Thursday, December 01, 2005

The Free Lunch

Milton Friedman famously claimed that there’s no such thing as a free lunch. If you ever got what you thought was a free lunch, it meant that somebody else was paying the tab. And very likely, that person was going to end up charging it back to you in ways that you couldn’t forsee and might not want.

That seems the best description of our energy situation. Everybody wants to use energy, but no one wants to do the things that allow it to be produced. There are multitudes of examples of this, but Californians who can recall back to 2001 remember the numerous rolling blackouts of that year.

Over at least two decades, the political and regulatory thicket surrounding power plants in California essentially stopped them from being built, and in some cases reduced the capacity of the existing energy base by capping the amount of nitrogen oxides they were able to emit into the atmosphere. When the Internet Age hit and electricity demand increased, California could not provide enough energy for itself, it had to buy it from other states and speculators such as Enron and Dynegy. The way ball bounced at that particular time, weather factors were unfavorable, the other Western states had very little if any power to sell, and the speculators charged what the market would bear, plus a had a few unsavory tricks up their sleeve as well. With this little omelette cooking, the real price of electricity increased dramatically, of course.

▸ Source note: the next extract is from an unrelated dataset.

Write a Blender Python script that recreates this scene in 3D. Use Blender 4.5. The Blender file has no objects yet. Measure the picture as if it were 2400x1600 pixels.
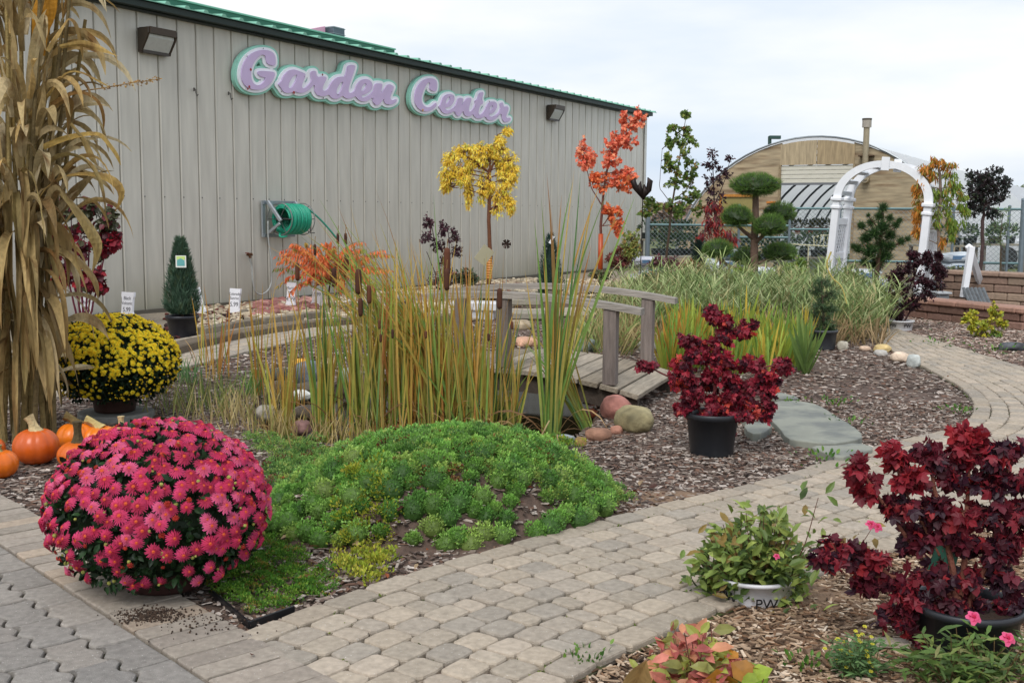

At the end of 2001, price spikes had bankrupted several of California’s rate-controlled utilities, plus cost the California taxpayers several billion dollars besides. Now it is asserted, with a fair amount of plausibility, that the blame for the California energy crisis cannot be entirely blamed on NIMBYism and environmental activism. If some regulators or market participants had done this or that differently, the effects might not have been nearly as severe. But none of that would have been an issue if California were able to generate enough energy to meet its own needs. And that comes from the fact that Californians, like many others, wanted the benefits of a stable energy supply, but none of the costs. But there’s no such thing as a free lunch.